While the mill pond and cranberry industry certainly played large roles in the demise of the Childs River Alewife run, an equally important factor was the diversion of the outflow of John’s Pond into the neighboring Quashnet River. The natural headwaters of the Quashnet actually lie in a swamp about an eighth of a mile east of John’s Pond, but in the late 19th century, a ditch was dug from the swamp to the pond to provide more water for the downstream cranberry bogs.

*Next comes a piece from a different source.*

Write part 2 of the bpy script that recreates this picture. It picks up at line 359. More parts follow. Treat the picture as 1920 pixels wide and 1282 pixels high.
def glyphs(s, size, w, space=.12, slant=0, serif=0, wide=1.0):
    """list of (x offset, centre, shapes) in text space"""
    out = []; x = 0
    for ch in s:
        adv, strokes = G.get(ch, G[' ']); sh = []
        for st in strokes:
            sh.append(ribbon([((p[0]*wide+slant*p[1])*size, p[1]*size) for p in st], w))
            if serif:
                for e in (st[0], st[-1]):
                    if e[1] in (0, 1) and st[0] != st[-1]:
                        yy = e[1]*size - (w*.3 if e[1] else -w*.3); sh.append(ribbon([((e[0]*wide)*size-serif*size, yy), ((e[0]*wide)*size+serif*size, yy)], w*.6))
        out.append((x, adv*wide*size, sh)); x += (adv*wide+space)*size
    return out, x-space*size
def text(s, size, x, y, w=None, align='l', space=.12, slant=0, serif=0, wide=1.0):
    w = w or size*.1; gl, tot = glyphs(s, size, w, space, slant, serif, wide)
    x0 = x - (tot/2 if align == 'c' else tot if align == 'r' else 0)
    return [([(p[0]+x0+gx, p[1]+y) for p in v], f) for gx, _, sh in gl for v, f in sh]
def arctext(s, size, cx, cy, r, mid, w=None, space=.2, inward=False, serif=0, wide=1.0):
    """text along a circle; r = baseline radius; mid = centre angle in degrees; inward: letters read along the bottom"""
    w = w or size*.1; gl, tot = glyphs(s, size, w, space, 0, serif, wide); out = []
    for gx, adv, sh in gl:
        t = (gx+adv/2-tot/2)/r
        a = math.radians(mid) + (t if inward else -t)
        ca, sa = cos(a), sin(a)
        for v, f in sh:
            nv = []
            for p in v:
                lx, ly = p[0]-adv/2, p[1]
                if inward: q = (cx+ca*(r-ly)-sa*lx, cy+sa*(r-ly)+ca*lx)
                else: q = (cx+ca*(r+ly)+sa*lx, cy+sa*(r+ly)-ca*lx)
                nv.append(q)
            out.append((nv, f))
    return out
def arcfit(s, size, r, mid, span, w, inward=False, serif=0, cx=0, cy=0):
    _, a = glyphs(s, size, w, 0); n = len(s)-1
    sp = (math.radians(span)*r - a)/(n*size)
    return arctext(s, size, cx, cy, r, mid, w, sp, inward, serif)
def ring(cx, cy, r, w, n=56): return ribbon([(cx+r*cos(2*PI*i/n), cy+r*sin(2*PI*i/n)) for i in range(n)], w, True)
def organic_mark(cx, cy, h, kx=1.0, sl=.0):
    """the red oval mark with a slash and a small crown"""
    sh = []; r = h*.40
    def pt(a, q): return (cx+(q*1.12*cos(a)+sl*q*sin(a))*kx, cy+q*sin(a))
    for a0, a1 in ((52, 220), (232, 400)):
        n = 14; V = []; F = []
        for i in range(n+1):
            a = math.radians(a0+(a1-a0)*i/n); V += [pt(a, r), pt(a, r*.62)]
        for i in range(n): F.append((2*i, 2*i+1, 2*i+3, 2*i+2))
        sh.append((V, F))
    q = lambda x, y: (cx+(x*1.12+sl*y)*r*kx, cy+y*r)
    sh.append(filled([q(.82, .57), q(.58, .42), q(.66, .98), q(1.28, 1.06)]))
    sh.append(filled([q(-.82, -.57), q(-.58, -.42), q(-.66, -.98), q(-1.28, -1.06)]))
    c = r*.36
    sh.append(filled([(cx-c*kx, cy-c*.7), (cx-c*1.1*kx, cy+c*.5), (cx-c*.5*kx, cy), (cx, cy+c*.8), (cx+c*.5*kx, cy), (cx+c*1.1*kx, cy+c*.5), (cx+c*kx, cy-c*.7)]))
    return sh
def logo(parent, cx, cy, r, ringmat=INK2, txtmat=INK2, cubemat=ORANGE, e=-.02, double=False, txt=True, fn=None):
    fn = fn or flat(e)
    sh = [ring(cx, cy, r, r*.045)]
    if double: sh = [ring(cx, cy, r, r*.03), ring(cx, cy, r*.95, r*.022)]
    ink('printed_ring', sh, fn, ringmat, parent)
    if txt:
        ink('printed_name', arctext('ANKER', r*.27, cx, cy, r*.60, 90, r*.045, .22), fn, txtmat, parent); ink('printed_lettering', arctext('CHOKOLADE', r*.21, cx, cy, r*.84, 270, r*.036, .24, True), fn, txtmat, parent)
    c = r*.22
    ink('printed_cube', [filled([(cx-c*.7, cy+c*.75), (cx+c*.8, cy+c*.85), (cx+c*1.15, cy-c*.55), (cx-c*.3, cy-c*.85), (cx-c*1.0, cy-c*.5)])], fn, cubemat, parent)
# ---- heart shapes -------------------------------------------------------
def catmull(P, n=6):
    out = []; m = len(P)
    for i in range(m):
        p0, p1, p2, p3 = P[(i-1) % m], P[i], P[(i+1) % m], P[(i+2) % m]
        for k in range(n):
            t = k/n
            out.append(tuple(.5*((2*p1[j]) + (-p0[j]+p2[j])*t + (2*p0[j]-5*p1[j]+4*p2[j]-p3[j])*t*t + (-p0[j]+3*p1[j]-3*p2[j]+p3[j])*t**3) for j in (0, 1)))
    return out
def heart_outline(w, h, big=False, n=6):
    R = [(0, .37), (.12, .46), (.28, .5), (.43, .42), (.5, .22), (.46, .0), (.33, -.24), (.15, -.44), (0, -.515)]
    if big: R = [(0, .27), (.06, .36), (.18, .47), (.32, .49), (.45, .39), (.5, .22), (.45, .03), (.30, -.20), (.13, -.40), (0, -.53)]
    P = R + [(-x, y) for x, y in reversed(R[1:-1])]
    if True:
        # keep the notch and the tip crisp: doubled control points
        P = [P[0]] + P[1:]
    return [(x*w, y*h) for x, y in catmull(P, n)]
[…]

It’s not known exactly when Alewives first began to run the Quashnet, though it’s likely that the run was populated by the offspring of parents that had originally entered John’s Pond through the Childs River. The diversion of the pond’s outflow to the Quashnet reduced the Childs River—first to a stream, then a trickle, and eventually, nothing at all. And without access to a pond, there are no Childs River Alewives. The Quashnet stole the run.

The current start of the Quashnet River at the dam outlet of John’s Pond in Mashpee.

But Alewife runs can return. Across New England, river passage is being restored through the removal of dams and culverts, and by improving degraded river channels. Thanks to these efforts, river herring—both Bluebacks and Alewives—are finding their way back to native watersheds.

Still, restoring a run to the Childs River is complicated. For one, the river wasn’t a natural herring run to begin with. Like many places on Cape Cod, John’s Pond was artificially connected to the Childs River in the mid-1800s by a manmade ditch, specifically to develop a herring fishery. In truth, the Childs River’s headwaters lie about half a mile south of the pond, fed by natural springs.

The current headwaters of the Childs River - a small spring-fed pool about a half mile south of Johns Pond.

Re-establishing a run would require reconnecting John’s Pond to the Childs River, and that would almost certainly reduce flow to the Quashnet. That’s a problem. The Quashnet’s river herring run and sea-run Brook Trout fishery are thriving—and cherished. People expect them. They celebrate them. Whether the public would support bringing Alewives back to the Childs River at the possible expense of the Quashnet is an open question.

A reconnection with John’s Pond would also complicate the recently completed restoration project on the Upper Childs River. That effort, aimed at reviving native Brook Trout habitat, removed old cranberry bogs and the mill pond, and reestablished a more natural river channel. But it stopped short of reconnecting the river to John’s Pond.

A passive integrated transponder (PIT) array installed in the restored section of the lower Childs River to monitor Brook Trout populations.

Today, the Childs River is fed entirely by cold, clean groundwater—freshwater seeps trickling down from the leaf-littered slopes and bubbling up through the gravelly sediments of the riverbed. These spring-fed flows keep water temperatures cool, stable, and ideal for Brook Trout. Reintroducing the relatively warm surface water from John’s Pond would undo much of that progress. It would shift the thermal regime, and threaten the very habitat the restoration set out to protect.

There’s a certain poetry to a river herring run—both fleeting and enduring. The fish appear only for a few short weeks each spring, yet their return marks a rhythm older than any mill or bog, older than the roads or houses that now line the watershed. It’s a reminder that nature’s clock keeps ticking, even when we forget to wind it.

Here’s the thing about river herring: never count them out. They’re stubborn. Resilient. In rivers across Massachusetts and far beyond, they’re finding their way back—back to waters once dammed, drained, or dismissed. Their story isn’t over. And maybe, just maybe, neither is the story of the Childs River.


References

Belding, DL. 1920. A Report upon the Alewife Fisheries of Massachusetts. Department of Conservation, Division of Fisheries and Game.